Typical e-commerce packaging components like shipping boxes, paper mailers, and packaging paper should also be recycled. The ecommerce packaging with plastic in it can often be recycled as well: look for plastic film, polymailer, and bubble mailer dropoffs at your local grocery store.

What SHOULD I Compost?

Food scraps, yard scraps, packaging that is soiled or has food residue, such as an oil stained pizza box, and anything else for which composting is the only non-landfill end of life strategy.  

In general, if something can be recycled or composted, recycle it. For example, a cardboard box, piece of paper, or a paper mailer - these are technically compostable and recyclable. It’s almost always better to recycle them. Why? Two important reasons.

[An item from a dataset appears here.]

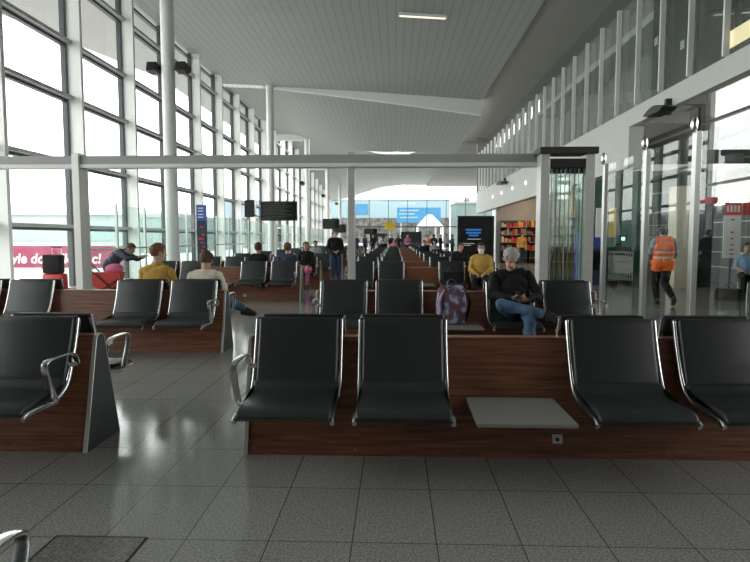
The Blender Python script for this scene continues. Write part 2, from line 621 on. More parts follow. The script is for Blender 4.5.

Shorter lifecycle: First, when an item is recycled, it can quickly and with fewer resources, be turned back into something else. When something is composted, it turns into soil or soil amendment and then takes extensive resources and time to become an item again. 

Recycling is friendlier to contamination: Second, most items that can be recycled and composted bring some level of contamination to compost. When a piece of paper, newspaper, a cardboard box, etc has ink, adhesives and other contaminants, those contaminants are challenging and sometimes impossible to sift out of a compost pile. They therefore eventually end up in whatever the compost is used for. While industrial composters may accept these items, if they receive too much of it, over time, it will significantly degrade the quality of their output, making it more difficult for them to sell their output (and making their output less optimal for the planet). On the other hand, composted leaves, food and other organic matter don’t have synthetic additives and when they are composted properly, result in high quality compost that significantly enhances the land and soil it is added to.